In this book, we follow an air force pilot on just such a trek. It's a long journey, and it is a tale about the journey. It is an adventure story with a conclusion I found unsatisfying, but I'm glad to have followed Joe Mack on his travels. If you want to travel far from civilization to distant lands, to witness a more primitive way of living, this is a good read.
Coiriel
This is one of several Louis L'Amour books that are set outside the conventional Western setting, and each of those are among his best works for some reason. This one in particular is truly awesome. It is set in the late Cold War era, and follows a USAF test pilot that gets covertly snatched by Soviet intelligence.

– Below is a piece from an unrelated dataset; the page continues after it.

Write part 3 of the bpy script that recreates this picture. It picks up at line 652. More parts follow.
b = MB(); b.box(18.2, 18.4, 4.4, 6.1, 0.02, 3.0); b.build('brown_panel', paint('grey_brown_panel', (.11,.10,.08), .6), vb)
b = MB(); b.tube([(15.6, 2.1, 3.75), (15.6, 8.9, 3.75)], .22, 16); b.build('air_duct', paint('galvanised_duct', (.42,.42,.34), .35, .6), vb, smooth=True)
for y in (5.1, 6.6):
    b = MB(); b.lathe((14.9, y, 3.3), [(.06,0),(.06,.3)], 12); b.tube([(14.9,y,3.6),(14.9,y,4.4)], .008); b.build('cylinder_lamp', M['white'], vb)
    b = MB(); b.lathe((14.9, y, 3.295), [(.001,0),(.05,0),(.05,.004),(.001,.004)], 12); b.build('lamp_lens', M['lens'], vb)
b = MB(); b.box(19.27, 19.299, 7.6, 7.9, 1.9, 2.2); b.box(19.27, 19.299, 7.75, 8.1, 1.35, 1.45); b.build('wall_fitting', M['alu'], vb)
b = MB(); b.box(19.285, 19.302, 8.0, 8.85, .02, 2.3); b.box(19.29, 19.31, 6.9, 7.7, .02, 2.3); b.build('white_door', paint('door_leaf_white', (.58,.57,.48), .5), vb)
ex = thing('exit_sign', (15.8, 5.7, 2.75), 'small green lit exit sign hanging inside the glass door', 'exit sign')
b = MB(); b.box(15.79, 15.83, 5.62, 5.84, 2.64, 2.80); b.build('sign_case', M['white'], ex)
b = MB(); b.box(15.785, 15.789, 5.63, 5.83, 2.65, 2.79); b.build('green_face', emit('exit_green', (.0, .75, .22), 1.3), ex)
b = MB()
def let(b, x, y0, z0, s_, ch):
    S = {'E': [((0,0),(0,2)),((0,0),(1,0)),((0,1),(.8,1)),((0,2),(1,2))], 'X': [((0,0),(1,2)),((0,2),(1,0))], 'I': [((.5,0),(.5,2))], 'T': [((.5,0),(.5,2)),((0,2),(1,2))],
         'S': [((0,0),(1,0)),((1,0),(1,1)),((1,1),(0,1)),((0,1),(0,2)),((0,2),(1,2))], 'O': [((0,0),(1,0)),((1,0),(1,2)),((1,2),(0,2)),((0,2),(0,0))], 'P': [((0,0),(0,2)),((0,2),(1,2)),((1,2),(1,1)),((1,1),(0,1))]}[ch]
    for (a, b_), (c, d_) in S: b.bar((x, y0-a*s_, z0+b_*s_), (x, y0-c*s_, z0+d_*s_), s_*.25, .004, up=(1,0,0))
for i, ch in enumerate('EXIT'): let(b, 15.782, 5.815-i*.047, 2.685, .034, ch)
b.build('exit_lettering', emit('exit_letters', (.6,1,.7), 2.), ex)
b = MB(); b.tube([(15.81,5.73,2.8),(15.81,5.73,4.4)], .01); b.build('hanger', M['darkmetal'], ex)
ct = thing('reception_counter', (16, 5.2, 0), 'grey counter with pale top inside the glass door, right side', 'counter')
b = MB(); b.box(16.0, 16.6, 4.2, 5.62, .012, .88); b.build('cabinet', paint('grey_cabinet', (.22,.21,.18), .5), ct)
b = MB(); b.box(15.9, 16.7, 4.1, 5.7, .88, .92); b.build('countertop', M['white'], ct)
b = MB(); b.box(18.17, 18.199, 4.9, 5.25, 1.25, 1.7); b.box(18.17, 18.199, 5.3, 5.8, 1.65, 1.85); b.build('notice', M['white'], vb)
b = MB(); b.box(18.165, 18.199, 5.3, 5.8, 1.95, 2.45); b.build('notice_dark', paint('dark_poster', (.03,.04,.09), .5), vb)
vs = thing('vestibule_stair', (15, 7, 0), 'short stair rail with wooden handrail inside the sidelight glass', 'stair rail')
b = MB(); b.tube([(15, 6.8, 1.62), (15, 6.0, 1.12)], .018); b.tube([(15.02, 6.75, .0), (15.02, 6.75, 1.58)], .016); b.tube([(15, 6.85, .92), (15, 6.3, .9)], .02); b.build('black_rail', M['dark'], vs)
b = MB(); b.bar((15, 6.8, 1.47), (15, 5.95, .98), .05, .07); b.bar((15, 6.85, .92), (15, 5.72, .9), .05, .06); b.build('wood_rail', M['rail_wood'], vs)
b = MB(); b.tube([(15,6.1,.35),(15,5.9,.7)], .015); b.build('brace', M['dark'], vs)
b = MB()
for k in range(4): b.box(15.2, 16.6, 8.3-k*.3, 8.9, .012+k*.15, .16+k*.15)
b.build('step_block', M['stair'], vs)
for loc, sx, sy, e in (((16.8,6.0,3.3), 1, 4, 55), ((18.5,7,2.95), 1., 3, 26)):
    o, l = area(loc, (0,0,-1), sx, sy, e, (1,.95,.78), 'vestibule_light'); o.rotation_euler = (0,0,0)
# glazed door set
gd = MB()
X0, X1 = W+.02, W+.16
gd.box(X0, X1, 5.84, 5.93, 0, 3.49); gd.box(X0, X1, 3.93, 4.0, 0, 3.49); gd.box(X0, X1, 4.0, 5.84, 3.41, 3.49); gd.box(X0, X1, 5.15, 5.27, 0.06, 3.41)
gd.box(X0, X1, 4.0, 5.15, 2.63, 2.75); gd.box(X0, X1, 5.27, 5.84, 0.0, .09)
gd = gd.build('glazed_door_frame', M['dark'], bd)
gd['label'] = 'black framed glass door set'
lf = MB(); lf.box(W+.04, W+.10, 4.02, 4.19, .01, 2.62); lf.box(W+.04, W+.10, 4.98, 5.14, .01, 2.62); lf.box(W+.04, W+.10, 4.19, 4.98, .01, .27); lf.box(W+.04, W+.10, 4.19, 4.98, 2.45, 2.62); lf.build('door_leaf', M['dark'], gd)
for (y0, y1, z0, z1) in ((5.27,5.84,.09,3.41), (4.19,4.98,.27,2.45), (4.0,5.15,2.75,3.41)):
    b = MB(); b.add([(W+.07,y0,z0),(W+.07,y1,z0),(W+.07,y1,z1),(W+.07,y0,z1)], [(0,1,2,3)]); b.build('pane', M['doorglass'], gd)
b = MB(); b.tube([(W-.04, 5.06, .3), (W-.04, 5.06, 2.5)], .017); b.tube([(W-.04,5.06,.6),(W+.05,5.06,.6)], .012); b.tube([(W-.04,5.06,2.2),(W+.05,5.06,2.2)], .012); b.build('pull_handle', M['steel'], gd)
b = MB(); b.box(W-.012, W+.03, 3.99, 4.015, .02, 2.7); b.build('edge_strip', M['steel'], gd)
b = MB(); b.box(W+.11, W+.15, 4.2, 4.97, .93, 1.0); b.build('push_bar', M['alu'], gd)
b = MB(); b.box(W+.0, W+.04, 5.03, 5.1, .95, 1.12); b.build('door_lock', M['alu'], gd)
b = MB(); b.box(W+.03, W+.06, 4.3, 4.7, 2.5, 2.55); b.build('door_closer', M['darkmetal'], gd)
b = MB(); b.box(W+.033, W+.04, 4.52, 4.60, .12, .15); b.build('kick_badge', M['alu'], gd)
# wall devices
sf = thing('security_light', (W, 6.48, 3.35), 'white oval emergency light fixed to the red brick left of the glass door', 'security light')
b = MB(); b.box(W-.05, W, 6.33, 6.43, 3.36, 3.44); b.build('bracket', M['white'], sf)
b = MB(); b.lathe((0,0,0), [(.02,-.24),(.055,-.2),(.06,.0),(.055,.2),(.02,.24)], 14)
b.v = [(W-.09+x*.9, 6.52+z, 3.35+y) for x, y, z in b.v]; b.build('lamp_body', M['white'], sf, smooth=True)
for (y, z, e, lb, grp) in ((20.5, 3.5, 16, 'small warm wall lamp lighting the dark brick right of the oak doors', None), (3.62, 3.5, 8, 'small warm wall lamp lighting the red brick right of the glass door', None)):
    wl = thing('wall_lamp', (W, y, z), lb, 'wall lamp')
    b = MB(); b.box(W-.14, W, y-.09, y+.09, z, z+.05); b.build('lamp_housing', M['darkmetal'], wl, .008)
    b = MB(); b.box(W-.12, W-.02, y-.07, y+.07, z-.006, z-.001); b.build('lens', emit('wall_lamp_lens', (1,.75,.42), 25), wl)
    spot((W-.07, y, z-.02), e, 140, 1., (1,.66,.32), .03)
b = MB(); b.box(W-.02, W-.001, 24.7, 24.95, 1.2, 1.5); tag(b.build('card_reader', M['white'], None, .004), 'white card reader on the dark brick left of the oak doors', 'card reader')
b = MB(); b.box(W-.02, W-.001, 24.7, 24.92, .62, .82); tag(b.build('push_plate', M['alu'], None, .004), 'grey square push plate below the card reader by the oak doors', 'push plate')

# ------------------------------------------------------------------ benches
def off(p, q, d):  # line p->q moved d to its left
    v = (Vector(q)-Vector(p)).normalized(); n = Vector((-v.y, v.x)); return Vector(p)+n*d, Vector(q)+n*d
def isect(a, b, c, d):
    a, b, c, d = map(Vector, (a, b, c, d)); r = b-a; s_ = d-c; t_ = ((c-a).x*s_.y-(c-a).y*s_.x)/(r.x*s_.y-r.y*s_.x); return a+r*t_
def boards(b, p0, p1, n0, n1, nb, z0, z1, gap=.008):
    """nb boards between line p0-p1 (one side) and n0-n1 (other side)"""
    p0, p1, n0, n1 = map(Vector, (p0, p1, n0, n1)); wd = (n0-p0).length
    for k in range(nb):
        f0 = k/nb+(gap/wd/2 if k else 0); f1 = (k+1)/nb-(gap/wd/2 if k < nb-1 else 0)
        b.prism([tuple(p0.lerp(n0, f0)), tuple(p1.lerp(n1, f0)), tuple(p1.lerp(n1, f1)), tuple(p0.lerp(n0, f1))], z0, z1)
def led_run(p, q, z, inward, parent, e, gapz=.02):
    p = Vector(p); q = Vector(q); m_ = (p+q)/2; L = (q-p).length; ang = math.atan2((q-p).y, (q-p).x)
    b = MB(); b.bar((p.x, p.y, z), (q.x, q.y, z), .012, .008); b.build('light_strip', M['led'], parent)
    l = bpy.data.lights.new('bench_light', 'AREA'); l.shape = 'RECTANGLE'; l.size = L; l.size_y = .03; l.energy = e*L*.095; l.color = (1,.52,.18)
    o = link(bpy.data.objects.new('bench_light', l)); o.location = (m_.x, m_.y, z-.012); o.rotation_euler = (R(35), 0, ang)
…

He quickly escapes, setting up an epic chase across Siberia, because what the Soviets did not realize fully was that due to his American Indian heritage, Major Joe Mack is an unusually capable outdoors-man and warrior. This is absolutely L'Amour at his finest, and I truly regret that he did not live to write a sequel to this, as it ends on something of cliff hangar. When I am pointing a new person to L'Amour, this is always one of the first books I mention.
Jorius
This Louis L'Amour book ranks right up there with his How the West was Won. Difference is how L'Amour used history for the West was Won and current events for the exciting action-adventure page-turning novel of Last of the Breed. An Air Force Major who is also Sioux Indian is shot down by the dreaded Soviets during the Cold War, captured, tortured, and then escapes to make his way across Siberia to eastern Russia, fighting the Soviet Army during a couple of Siberian winters using bow & arrows and Sioux wilderness lore and knowledge to avoid capture. Loved it; could not put it down; have finished it; and, still it resonates within that unknown area of the brain where great books go to be relived.
Thomeena
I agree with many of the commentators that this book was too repetitious and that it has an abrupt ending. With ~400 pages with which to work, L'Amour could have told the entire story--including Mack coming back to "finish the job" he started. As it stands, I wish Louis could have lived long enough to have written the follow-up to this one--as a few very important questions remain answered. I have grown to really enjoy L'Amour's writing and have read about 40 of his books. I guess that I have a soft spot for "good guy wins in the end and gets the girl" stories.
Dorizius
This is only the second book I have ever read by Louis L'Amour, and now I wonder why. He is really a very enjoyable author to read. I enjoyed this book from beginning to end. I only have two criticisms. First, there were a lot of characters with Russian names that I had a hard time keeping up with. I had to frequently go back in the book to remember exactly who they were. This was probably just my lack of concentration. Second, I was not satisfied with the ending. It is what it is, but I wish that L'Amour had spent just a little more time and developed the ending a little. All I all, however, I definitely recommend this book.
Major Joseph Makatozi "Joe Mack" is a U.S. Air Force flier shot down and captured by the Russians, who want aircraft information from him. But the Russians don't realize that Joe Mack is one tough hombre.

He is a decathlon star, skilled in martial arts, an expert marksman - and he is a man who grew up in wild country in the U.S. and is used to living with and off the land.

Joe Mack escapes from a Siberian prison and the rest of the story is about his escape cross country through the hardest of weather conditions, trying to get to the Bering Strait and from there to Alaska.

There is some repetition in this book and it drags in some areas but it doesn't matter. This is a Louis L'Amour masterpiece and Joe Mack is one awesome hero.

Thrills, chills (of more than one kind), romance - all without foul language, sex scenes, and over-the-top violence. There is SOME violence in the story but it is necessary to the story and not gratuitous.

This is the second time I've read "Last of the Breed" and I rarely reread books. But this book is part of my permanent library and I will probably read it again one of these days.